HAARLEM.- The Frans Hals Museum is shining a long-overdue spotlight on Coba Ritsema, a once-celebrated Dutch painter whose name gradually slipped from public memory despite a career marked by early success and international recognition. Now on view at the museum’s Groot Heiligland location, the exhibition Coba Ritsema. An Eye for Color reintroduces audiences to an artist whose work challenges long-standing assumptions about women’s place in early 20th-century art history.

Running through March 1, 2026, the exhibition is the result of extensive new research and marks the first time Ritsema’s oeuvre has been examined so comprehensively by a museum. The show brings together paintings from major public and private collections, many of which are being exhibited for the first time in decades.

A career built on early acclaim

Born in 1876, Ritsema emerged around 1900 as a formidable talent. At just 23, she won the prestigious Willink van Collen Prize at her debut exhibition in Amsterdam—a remarkable achievement for any young artist, and especially for a woman at the time. Her work quickly gained international exposure, appearing at world exhibitions in Paris and Brussels and at the Venice Biennale, where she frequently received awards. Contemporary critics regularly described her as one of the most important female artists in the Netherlands.

Yet, despite this success—and even a knighthood awarded by Queen Wilhelmina in 1935—Ritsema’s reputation faded after her death in 1961.

Rewriting the narrative

One of the exhibition’s most significant contributions is how it dismantles persistent myths surrounding Ritsema’s career. Long described as a student of George Hendrik Breitner, new research confirms that she was not his pupil. While Breitner visited her studio and offered advice, he reportedly felt she was already too accomplished to teach. The assumption that she must have studied under him, curators argue, reflects broader historical tendencies to frame women artists as secondary to male contemporaries.

Curator Maaike Rikhof notes that Ritsema’s marginalization had less to do with artistic quality and more to do with how her work was categorized. Her portraits and still lifes were long dismissed as “typically feminine,” a label that diminished their perceived importance and obscured her independence and professional networks—many of them built alongside other women artists.

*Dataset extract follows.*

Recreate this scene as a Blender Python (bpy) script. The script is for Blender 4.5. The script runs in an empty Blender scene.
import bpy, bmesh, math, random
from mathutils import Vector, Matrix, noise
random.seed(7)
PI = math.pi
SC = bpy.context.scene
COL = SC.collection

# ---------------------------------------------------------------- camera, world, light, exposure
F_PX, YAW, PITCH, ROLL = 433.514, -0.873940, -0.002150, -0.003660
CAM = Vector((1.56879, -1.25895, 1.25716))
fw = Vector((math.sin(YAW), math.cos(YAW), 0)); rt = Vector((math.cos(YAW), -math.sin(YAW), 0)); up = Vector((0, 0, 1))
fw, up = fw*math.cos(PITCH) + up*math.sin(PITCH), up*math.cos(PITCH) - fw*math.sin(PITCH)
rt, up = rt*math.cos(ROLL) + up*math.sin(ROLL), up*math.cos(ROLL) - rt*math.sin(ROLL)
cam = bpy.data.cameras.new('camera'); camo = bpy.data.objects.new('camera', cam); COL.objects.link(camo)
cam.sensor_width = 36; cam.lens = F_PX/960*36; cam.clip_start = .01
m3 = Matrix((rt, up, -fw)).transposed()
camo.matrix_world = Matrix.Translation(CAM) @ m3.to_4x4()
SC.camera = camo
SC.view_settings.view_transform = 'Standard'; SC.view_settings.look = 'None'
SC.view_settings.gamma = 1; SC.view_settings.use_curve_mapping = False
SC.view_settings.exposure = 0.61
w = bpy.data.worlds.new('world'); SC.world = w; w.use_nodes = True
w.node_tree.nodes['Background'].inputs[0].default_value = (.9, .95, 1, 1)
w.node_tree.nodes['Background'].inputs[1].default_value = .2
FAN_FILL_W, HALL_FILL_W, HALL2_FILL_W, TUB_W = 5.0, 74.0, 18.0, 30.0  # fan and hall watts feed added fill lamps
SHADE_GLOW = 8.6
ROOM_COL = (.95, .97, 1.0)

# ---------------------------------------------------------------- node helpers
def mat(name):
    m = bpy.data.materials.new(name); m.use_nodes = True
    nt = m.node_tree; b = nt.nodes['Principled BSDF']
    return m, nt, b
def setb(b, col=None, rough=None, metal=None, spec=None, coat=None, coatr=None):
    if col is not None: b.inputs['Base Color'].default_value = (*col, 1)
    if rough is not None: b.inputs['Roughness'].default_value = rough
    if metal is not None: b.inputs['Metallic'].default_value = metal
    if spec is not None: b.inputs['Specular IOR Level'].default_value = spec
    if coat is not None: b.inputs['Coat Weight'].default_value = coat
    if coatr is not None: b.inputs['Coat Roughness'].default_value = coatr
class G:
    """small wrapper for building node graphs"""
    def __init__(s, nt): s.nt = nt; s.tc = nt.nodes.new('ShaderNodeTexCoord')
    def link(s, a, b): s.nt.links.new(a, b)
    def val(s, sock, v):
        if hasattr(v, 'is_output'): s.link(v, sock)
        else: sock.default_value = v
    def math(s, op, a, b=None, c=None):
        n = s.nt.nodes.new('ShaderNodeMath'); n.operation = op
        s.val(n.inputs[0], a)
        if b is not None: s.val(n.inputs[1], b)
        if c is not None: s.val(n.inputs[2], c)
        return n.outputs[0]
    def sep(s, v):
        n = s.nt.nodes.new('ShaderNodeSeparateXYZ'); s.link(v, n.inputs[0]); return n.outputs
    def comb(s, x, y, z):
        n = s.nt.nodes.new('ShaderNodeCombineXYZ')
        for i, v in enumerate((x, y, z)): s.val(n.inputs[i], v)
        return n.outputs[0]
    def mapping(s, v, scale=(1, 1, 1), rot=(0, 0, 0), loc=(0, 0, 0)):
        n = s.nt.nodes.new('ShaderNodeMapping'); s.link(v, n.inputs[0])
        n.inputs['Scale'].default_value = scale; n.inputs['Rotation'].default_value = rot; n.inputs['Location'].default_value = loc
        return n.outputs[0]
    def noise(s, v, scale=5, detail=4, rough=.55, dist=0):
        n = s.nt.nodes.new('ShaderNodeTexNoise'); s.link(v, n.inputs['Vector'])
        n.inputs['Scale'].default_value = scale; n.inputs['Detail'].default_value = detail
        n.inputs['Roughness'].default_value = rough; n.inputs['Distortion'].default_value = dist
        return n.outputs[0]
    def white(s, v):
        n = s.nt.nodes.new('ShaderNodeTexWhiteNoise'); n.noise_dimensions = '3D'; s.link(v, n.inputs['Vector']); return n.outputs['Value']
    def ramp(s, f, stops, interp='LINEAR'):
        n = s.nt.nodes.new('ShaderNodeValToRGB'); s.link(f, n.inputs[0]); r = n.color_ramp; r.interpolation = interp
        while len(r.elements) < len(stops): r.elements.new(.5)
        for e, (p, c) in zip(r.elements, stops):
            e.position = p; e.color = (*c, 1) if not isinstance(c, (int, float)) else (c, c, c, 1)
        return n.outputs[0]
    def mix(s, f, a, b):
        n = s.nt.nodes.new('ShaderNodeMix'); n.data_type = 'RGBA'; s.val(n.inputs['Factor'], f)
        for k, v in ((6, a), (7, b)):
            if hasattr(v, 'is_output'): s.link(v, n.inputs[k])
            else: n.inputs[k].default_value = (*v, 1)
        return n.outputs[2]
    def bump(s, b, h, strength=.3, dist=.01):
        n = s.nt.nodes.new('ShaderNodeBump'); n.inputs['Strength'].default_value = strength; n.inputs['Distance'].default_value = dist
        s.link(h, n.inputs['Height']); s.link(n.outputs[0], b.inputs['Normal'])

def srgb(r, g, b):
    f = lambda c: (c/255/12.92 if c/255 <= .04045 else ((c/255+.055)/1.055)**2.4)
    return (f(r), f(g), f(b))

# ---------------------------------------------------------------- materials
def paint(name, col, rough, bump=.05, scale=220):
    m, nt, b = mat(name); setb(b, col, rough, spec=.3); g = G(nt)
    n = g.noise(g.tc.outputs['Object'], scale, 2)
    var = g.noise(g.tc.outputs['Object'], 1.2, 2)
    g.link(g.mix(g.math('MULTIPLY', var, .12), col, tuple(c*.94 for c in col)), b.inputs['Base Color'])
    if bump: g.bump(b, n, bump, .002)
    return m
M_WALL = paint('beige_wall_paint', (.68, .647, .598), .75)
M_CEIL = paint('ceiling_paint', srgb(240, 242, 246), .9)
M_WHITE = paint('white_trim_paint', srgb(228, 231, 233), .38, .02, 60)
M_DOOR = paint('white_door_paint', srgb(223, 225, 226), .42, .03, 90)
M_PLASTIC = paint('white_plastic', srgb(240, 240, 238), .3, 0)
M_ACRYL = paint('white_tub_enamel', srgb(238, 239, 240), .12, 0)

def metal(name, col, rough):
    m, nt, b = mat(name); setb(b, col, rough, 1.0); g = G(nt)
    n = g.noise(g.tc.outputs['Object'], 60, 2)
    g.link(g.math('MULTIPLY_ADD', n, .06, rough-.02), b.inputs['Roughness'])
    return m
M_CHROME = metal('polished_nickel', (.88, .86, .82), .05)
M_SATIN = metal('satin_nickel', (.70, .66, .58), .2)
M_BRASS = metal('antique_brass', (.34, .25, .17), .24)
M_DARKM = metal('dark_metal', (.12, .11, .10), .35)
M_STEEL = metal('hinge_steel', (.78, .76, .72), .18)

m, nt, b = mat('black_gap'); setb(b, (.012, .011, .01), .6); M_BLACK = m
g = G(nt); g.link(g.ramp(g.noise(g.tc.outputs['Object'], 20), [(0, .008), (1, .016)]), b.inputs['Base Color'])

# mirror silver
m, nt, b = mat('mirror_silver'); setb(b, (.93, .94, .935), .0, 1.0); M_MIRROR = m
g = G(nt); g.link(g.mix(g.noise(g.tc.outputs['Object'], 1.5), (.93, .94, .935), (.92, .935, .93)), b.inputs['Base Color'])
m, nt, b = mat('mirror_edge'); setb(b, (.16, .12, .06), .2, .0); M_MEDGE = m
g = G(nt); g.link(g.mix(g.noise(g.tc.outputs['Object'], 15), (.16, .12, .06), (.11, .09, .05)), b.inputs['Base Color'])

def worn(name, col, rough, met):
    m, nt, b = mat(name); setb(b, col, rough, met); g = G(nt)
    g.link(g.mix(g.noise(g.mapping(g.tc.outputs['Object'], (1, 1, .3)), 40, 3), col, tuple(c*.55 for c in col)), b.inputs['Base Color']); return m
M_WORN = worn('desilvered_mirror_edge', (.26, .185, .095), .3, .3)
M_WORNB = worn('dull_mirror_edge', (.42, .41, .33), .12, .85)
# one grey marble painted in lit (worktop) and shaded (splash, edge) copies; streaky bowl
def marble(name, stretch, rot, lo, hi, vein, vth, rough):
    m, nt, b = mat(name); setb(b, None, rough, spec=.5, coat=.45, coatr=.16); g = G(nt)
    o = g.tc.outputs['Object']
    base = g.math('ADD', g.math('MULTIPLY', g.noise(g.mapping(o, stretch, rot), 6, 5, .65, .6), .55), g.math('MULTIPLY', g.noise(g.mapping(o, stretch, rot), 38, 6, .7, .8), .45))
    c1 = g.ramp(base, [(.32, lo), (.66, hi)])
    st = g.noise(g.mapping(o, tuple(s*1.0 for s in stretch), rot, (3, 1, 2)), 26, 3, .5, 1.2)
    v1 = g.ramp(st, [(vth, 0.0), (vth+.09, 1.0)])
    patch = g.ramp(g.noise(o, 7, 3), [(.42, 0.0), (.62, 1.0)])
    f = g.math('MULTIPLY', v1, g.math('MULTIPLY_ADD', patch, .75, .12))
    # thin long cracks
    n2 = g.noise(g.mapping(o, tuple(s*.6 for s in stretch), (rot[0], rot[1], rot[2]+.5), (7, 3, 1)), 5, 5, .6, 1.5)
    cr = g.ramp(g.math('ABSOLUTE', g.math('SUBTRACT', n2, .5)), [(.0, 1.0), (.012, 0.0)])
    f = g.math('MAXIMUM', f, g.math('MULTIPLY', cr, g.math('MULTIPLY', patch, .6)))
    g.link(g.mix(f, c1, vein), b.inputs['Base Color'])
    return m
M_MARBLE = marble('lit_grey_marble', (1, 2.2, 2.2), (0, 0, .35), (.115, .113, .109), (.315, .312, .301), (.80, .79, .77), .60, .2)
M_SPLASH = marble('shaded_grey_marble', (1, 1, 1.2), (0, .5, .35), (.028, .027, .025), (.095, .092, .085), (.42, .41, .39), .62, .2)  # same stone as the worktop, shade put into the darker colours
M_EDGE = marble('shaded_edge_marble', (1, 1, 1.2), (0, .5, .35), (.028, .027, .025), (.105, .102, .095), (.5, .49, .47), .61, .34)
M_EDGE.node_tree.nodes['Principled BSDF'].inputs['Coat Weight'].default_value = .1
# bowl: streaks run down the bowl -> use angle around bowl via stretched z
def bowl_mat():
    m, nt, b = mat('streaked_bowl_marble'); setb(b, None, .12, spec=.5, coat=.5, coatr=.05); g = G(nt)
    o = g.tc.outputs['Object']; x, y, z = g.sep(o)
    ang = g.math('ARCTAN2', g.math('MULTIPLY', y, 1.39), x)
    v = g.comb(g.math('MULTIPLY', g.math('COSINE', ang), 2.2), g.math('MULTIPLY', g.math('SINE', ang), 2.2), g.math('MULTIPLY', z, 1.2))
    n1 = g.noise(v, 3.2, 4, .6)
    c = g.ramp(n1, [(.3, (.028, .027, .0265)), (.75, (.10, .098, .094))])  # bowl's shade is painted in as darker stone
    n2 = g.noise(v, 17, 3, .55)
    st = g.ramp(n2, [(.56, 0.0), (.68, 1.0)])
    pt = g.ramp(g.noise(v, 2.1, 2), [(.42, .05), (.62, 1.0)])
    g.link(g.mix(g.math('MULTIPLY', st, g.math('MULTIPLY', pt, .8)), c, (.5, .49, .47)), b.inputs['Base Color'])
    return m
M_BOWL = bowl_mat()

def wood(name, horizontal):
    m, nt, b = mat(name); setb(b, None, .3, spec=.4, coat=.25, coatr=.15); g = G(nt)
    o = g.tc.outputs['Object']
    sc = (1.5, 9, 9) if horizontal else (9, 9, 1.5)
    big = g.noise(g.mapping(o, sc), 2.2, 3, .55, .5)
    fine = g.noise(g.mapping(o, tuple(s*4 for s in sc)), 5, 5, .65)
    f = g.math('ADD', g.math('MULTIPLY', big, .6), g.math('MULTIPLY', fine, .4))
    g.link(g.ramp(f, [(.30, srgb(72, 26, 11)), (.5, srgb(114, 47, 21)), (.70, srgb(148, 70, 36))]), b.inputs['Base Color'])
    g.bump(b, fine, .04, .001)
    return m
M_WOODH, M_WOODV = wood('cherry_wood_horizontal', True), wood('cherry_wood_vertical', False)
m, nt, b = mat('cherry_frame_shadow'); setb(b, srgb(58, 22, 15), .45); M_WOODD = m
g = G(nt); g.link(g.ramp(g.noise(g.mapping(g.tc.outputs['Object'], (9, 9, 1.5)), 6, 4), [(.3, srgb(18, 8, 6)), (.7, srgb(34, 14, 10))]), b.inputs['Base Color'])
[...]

Paintings of quiet intensity

Ritsema’s paintings are anything but modest. Her portraits—often depicting young women seen from behind or absorbed in thought—carry a quiet psychological weight. Her still lifes, meanwhile, are painted with loose, confident brushstrokes that appear spontaneous but are carefully composed. Subtle shifts of green and blue dominate her palette, creating a sense of balance and restraint that feels strikingly modern.

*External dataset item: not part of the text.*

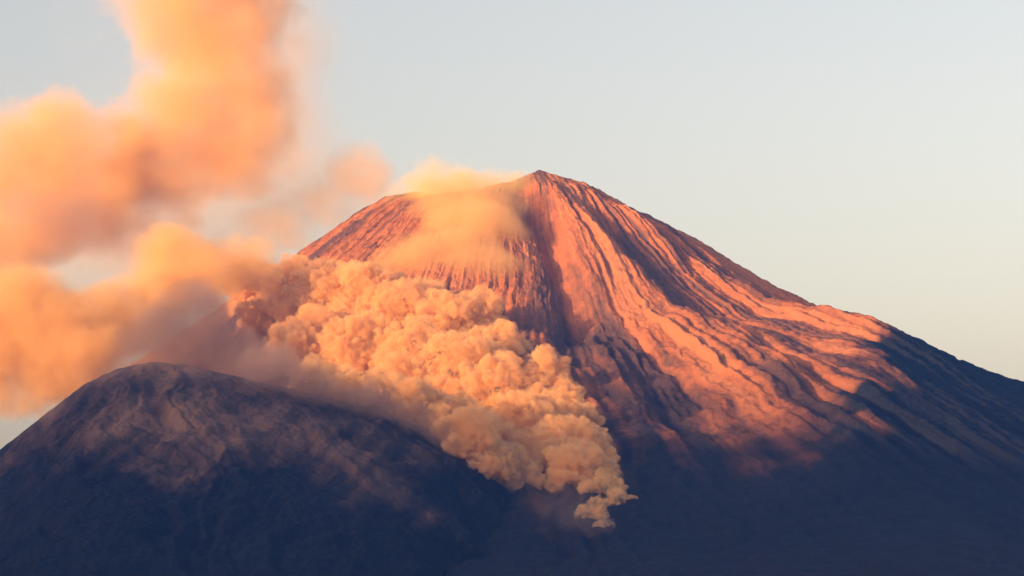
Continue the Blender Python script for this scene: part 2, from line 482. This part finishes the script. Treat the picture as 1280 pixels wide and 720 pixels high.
soft_cloud('smoke_puff', [(452, 208, 8950, 55, 50, 45), (475, 235, 8950, 60, 40, 40, .6), (425, 245, 8950, 80, 60, 45, .7), (370, 275, 8900, 85, 60, 45, .6), (320, 295, 8900, 85, 60, 45, .6)],
           'small pale orange puff behind the left shoulder of the summit', 'smoke', ASH, 0.006, 0.009, warp=80.0, erode=0.8, step=0.3, gain=1.1)
soft_cloud('summit_steam', [(515, 246, 8760, 60, 40, 45, .7), (552, 232, 8740, 60, 50, 45), (605, 244, 8720, 85, 46, 45), (655, 236, 8740, 60, 34, 35, .6), (560, 268, 8640, 70, 45, 40, .6)],
           'thin glowing yellow steam over the crater rim', 'steam', (0.98, 0.88, 0.42), 0.009, 0.013, warp=80.0, erode=0.9, step=0.3, voxel=16, gain=1.15, detail=5)
soft_cloud('ash_veil', [(585, 265, 8500, 90, 65, 60), (590, 310, 8380, 95, 75, 60, 1.3), (555, 345, 8220, 120, 70, 55, 1.4), (605, 365, 8120, 80, 75, 50, 1.2), (612, 315, 8330, 60, 85, 50, .7)],
           'smooth orange veil of falling ash between the crater and the billowing flow', 'ash cloud', ASH, 0.017, 0.010, warp=60.0, erode=0.5, step=0.35, gain=1.1)
P = cast(735, 672)
soft_cloud('smoke_wisp', [(705, 625, P[1] - 40, 60, 45, 30, .7), (730, 660, P[1] - 60, 50, 34, 30, .7), (760, 685, P[1] - 60, 36, 16, 20, .8)],
           'faint brown wisp trailing below the tip of the ash flow', 'smoke', SHADE_WISP_ASH, 0.009, 0.014, warp=60.0, erode=0.8, step=0.35, gain=1.2, voxel=10)
# loose dust round the flow's lower edge, its shade painted in mauve: a part of it
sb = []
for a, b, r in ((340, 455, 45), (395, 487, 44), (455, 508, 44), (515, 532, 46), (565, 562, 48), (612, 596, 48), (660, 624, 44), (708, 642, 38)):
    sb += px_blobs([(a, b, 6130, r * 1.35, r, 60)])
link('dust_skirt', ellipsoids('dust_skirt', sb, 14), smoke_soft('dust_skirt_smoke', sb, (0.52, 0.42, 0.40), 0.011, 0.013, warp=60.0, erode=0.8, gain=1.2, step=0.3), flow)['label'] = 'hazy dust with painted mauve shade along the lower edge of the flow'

# ------------------------------------------------------------------ air
bm = bmesh.new(); g = bmesh.ops.create_cube(bm, size=1.0)
for q in g['verts']:
    q.co = Vector((q.co.x * 46000, q.co.y * 46000, -60 if q.co.z < 0 else 2150))
me = bpy.data.meshes.new('haze'); bm.to_mesh(me); bm.free()
hm = bpy.data.materials.new('haze'); t = NT(hm)
v = t.n('VolumePrincipled', {'Color': (0.04, 0.25, 1.0, 1), 'Density': 2.5e-5})
t.t.links.new(v.outputs[0], t.out.inputs['Volume'])
tag(link('haze', me, hm), 'thin blue evening haze over the whole landscape', kind='stuff')

# ------------------------------------------------------------------ sky, sun, camera
w = bpy.data.worlds.new('World'); scene.world = w; w.use_nodes = True
nt = w.node_tree; nt.nodes.clear()
sky = nt.nodes.new('ShaderNodeTexSky'); sky.sky_type = 'NISHITA'; sky.sun_disc = False
sky.sun_elevation = SUN_EL
sky.sun_rotation = math.atan2(SUN[0], SUN[1])
sky.altitude = 1300; sky.air_density = 1.25; sky.dust_density = 10.0; sky.ozone_density = 0.3
bg = nt.nodes.new('ShaderNodeBackground'); bg.inputs['Strength'].default_value = 0.15
wo = nt.nodes.new('ShaderNodeOutputWorld')
wb = nt.nodes.new('ShaderNodeMix'); wb.data_type = 'RGBA'; wb.blend_type = 'MULTIPLY'     # the photograph's warm white balance
wb.inputs[0].default_value = 1.0; wb.inputs[7].default_value = (1.24, 0.98, 0.90, 1)
nt.links.new(sky.outputs[0], wb.inputs[6]); nt.links.new(wb.outputs[2], bg.inputs[0]); nt.links.new(bg.outputs[0], wo.inputs[0])

sl = bpy.data.lights.new('sun', 'SUN'); sl.energy = 4.2; sl.angle = R(0.6); sl.color = (1.0, 0.48, 0.15)
so = bpy.data.objects.new('sun', sl); C.objects.link(so)
so.rotation_euler = Vector(SUN).to_track_quat('Z', 'Y').to_euler()
so.location = (-4000, -4000, 4000)

cam = bpy.data.cameras.new('camera'); co = bpy.data.objects.new('camera', cam); C.objects.link(co)
cam.sensor_fit = 'HORIZONTAL'; cam.angle = HFOV; cam.clip_start = 1.0; cam.clip_end = 200000.0
co.location = CAM; co.rotation_euler = (math.pi / 2 + PITCH, 0, 0)
scene.camera = co

vs = scene.view_settings
scene.display_settings.display_device = 'sRGB'
vs.view_transform = 'Standard'; vs.look = 'None'; vs.gamma = 1.0; vs.use_curve_mapping = False
vs.exposure = 1.25
cy = scene.cycles
cy.volume_bounces = 6; cy.transparent_max_bounces = 32; cy.max_bounces = 12; cy.diffuse_bounces = 3
cy.volume_step_rate = 1.0; cy.volume_max_steps = 256
cy.use_denoising = True
cy.use_adaptive_sampling = True; cy.adaptive_threshold = 0.02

Thanks to newly uncovered archival material, the exhibition also identifies several of Ritsema’s recurring models, grounding these intimate works in lived relationships and daily life.

A timely rediscovery

At a moment when museums are reassessing their collections and histories, Coba Ritsema. An Eye for Color feels both corrective and celebratory. It restores visibility to an artist who not only succeeded in her own time but did so on her own terms.

Accompanying the exhibition is a major new publication—the first full-length book dedicated to Ritsema—which further cements her place within the art world of around 1900.

For visitors today, the exhibition offers more than a rediscovery. It provides a reminder of how many artistic voices were sidelined—and how much richer art history becomes when those voices are finally heard.